** begin DATASET EXCERPT **
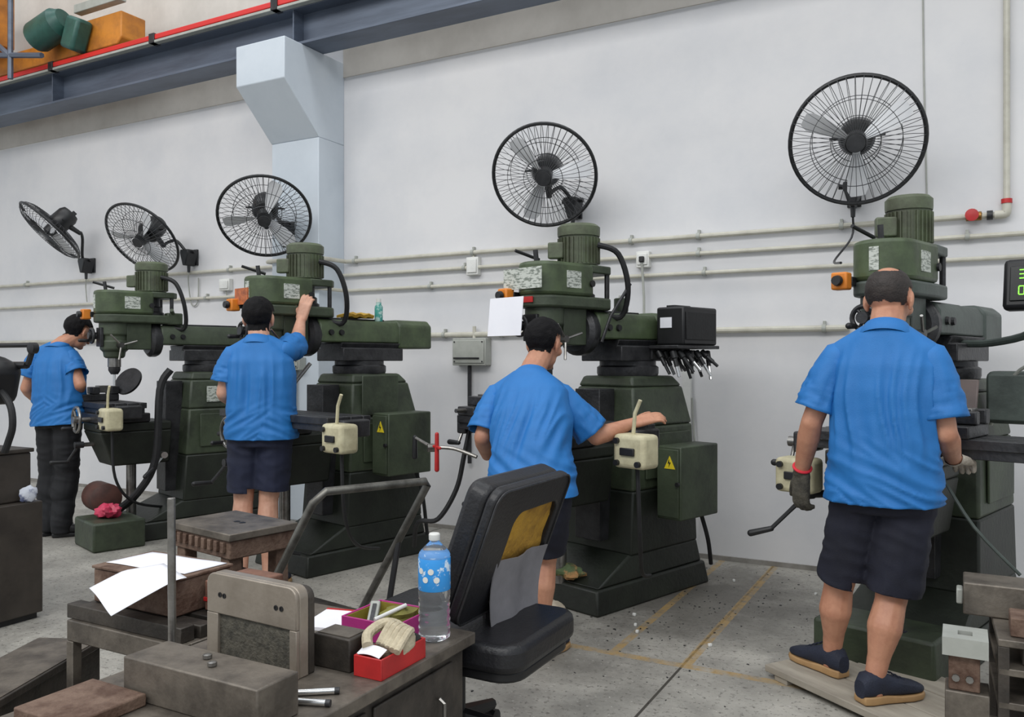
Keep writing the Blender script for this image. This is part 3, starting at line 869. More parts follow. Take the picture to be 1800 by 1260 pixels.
rk = thing('tool_rack', 'dark tool rack fixed to the right of the third machine ram', 'tool rack', on(m3, (0.155, 0.66, 1.385)), m3.rotation_euler.z)
MB().bx(0.0, 0.20, -0.20, 0.22, 0.0, 0.02).build('rack_plate', M_IRON, rk, 0.004)
MB().bx(-0.004, 0.008, -0.18, 0.20, -0.06, 0.0).build('rack_hanger', M_IRON, rk, 0.002)
b3 = thing('control_box', 'black control box with a white label beside the third machine ram', 'control box', on(m3, (0.155, 0.66, 1.406)), m3.rotation_euler.z)
MB().bx(0.0, 0.19, -0.13, 0.21, 0.0, 0.22).build('case', M_BLACK, b3, 0.012)
MB().bx(0.03, 0.11, -0.134, -0.131, 0.10, 0.16).build('white_label', M_PAPER, b3)
MB().bx(0.19, 0.197, -0.11, 0.19, 0.03, 0.19).build('side_panel', M_RUBBER, b3, 0.004)
MB().bx(0.02, 0.08, -0.06, 0.1, 0.22, 0.235).build('top_vent', M_IRON, b3, 0.003)
names = ['frontmost', 'second', 'third', 'fourth', 'fifth', 'sixth', 'rearmost']
for row in range(2):
    for i in range(7):
        w = on(m3, (0.20 + row * 0.10, 0.49 + i * 0.057, 1.37))
        q = thing('tool_holder', 'steel tool holder, %s of the %s row in the hanging rack' % (names[i], ('inner', 'outer')[row]), 'tool holder', w, m3.rotation_euler.z, 'tool holders in the rack')
        Rm = Matrix.Rotation(-0.35 + 0.3 * math.sin(i * 2.1 + row), 3, 'Y') @ Matrix.Rotation(0.3 * math.sin(i * 1.7), 3, 'X')
        d = Rm @ Vector((0.2, 0, -1)).normalized()
        MB().lathe([(0.012, -0.005), (0.019, 0.0), (0.019, 0.04), (0.013, 0.045), (0.013, 0.09)], (0, 0, 0), d, 12).build('collar', M_BLACK, q)
        MB().cyl(d * 0.085, d * (0.15 + 0.03 * math.sin(i * 3.3)), 0.010, 0.009, 8).build('cutter', M_CHROME if (i + row) % 2 else M_BLACK, q)
jr = thing('tool_jar', 'small dark jar with a white insert on the third machine ram', 'jar', on(m3, (0.0, 0.40, 1.601)), 0)
MB().lathe([(0.04, 0), (0.042, 0.01), (0.042, 0.075), (0.036, 0.08)], (0, 0, 0), (0, 0, 1), 18).build('jar_body', M_DGREEN, jr)
MB().bx(-0.012, 0.012, -0.012, 0.012, 0.075, 0.1).build('white_insert', M_WHITE, jr, 0.003)
tn = thing('spray_can', 'small teal can standing on the ram of the second machine', 'can', on(m2, (0.07, 0.57, 1.586)), m2.rotation_euler.z)
MB().lathe([(0.026, 0), (0.028, 0.01), (0.028, 0.1), (0.018, 0.115), (0.018, 0.13)], (0, 0, 0), (0, 0, 1), 16).build('can_body', mat('teal_can', (60, 150, 140), 0.4, 0, (200, 220, 215), 20, 0.7, lo=0.5, hi=0.56), tn)
MB().cyl((0, 0, 0.13), (0, 0, 0.155), 0.016).build('cap', M_WHITE, tn)
yb = thing('yellow_cloth', 'folded yellow cloth on top of the second machine ram', 'cloth', on(m2, (0.0, 0.42, 1.601)), m2.rotation_euler.z)
mb = MB()
rs = []
for i in range(9):
    yy = -0.09 + i * 0.0225
    rs.append([(x, yy, z + 0.006 * math.sin(i * 1.9 + k)) for k, (x, z) in enumerate([(-0.08, 0.006), (0.0, 0.006), (0.09, 0.006), (0.10, 0.025), (0.04, 0.038), (-0.03, 0.032), (-0.08, 0.024)])])
mb.rings(rs).build('folded_sheet', mat('yellow_fabric', (200, 160, 50), 0.8, 0, (150, 110, 35), 9, 0.7), yb)


def loc(t, p):
    """world point to the local frame of a machine"""
    return Matrix.Rotation(-t.rotation_euler.z, 3, 'Z') @ (Vector(p) - t.location)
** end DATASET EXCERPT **
YOUR INSTRUCTIONS -
Retype the whole listing, keeping every line identical and omitting all pictures.

RESULT FOR THIS EXERCISE -
Keep writing the Blender script for this image. This is part 3, starting at line 869. More parts follow. Take the picture to be 1800 by 1260 pixels.
rk = thing('tool_rack', 'dark tool rack fixed to the right of the third machine ram', 'tool rack', on(m3, (0.155, 0.66, 1.385)), m3.rotation_euler.z)
MB().bx(0.0, 0.20, -0.20, 0.22, 0.0, 0.02).build('rack_plate', M_IRON, rk, 0.004)
MB().bx(-0.004, 0.008, -0.18, 0.20, -0.06, 0.0).build('rack_hanger', M_IRON, rk, 0.002)
b3 = thing('control_box', 'black control box with a white label beside the third machine ram', 'control box', on(m3, (0.155, 0.66, 1.406)), m3.rotation_euler.z)
MB().bx(0.0, 0.19, -0.13, 0.21, 0.0, 0.22).build('case', M_BLACK, b3, 0.012)
MB().bx(0.03, 0.11, -0.134, -0.131, 0.10, 0.16).build('white_label', M_PAPER, b3)
MB().bx(0.19, 0.197, -0.11, 0.19, 0.03, 0.19).build('side_panel', M_RUBBER, b3, 0.004)
MB().bx(0.02, 0.08, -0.06, 0.1, 0.22, 0.235).build('top_vent', M_IRON, b3, 0.003)
names = ['frontmost', 'second', 'third', 'fourth', 'fifth', 'sixth', 'rearmost']
for row in range(2):
    for i in range(7):
        w = on(m3, (0.20 + row * 0.10, 0.49 + i * 0.057, 1.37))
        q = thing('tool_holder', 'steel tool holder, %s of the %s row in the hanging rack' % (names[i], ('inner', 'outer')[row]), 'tool holder', w, m3.rotation_euler.z, 'tool holders in the rack')
        Rm = Matrix.Rotation(-0.35 + 0.3 * math.sin(i * 2.1 + row), 3, 'Y') @ Matrix.Rotation(0.3 * math.sin(i * 1.7), 3, 'X')
        d = Rm @ Vector((0.2, 0, -1)).normalized()
        MB().lathe([(0.012, -0.005), (0.019, 0.0), (0.019, 0.04), (0.013, 0.045), (0.013, 0.09)], (0, 0, 0), d, 12).build('collar', M_BLACK, q)
        MB().cyl(d * 0.085, d * (0.15 + 0.03 * math.sin(i * 3.3)), 0.010, 0.009, 8).build('cutter', M_CHROME if (i + row) % 2 else M_BLACK, q)
jr = thing('tool_jar', 'small dark jar with a white insert on the third machine ram', 'jar', on(m3, (0.0, 0.40, 1.601)), 0)
MB().lathe([(0.04, 0), (0.042, 0.01), (0.042, 0.075), (0.036, 0.08)], (0, 0, 0), (0, 0, 1), 18).build('jar_body', M_DGREEN, jr)
MB().bx(-0.012, 0.012, -0.012, 0.012, 0.075, 0.1).build('white_insert', M_WHITE, jr, 0.003)
tn = thing('spray_can', 'small teal can standing on the ram of the second machine', 'can', on(m2, (0.07, 0.57, 1.586)), m2.rotation_euler.z)
MB().lathe([(0.026, 0), (0.028, 0.01), (0.028, 0.1), (0.018, 0.115), (0.018, 0.13)], (0, 0, 0), (0, 0, 1), 16).build('can_body', mat('teal_can', (60, 150, 140), 0.4, 0, (200, 220, 215), 20, 0.7, lo=0.5, hi=0.56), tn)
MB().cyl((0, 0, 0.13), (0, 0, 0.155), 0.016).build('cap', M_WHITE, tn)
yb = thing('yellow_cloth', 'folded yellow cloth on top of the second machine ram', 'cloth', on(m2, (0.0, 0.42, 1.601)), m2.rotation_euler.z)
mb = MB()
rs = []
for i in range(9):
    yy = -0.09 + i * 0.0225
    rs.append([(x, yy, z + 0.006 * math.sin(i * 1.9 + k)) for k, (x, z) in enumerate([(-0.08, 0.006), (0.0, 0.006), (0.09, 0.006), (0.10, 0.025), (0.04, 0.038), (-0.03, 0.032), (-0.08, 0.024)])])
mb.rings(rs).build('folded_sheet', mat('yellow_fabric', (200, 160, 50), 0.8, 0, (150, 110, 35), 9, 0.7), yb)


def loc(t, p):
    """world point to the local frame of a machine"""
    return Matrix.Rotation(-t.rotation_euler.z, 3, 'Z') @ (Vector(p) - t.location)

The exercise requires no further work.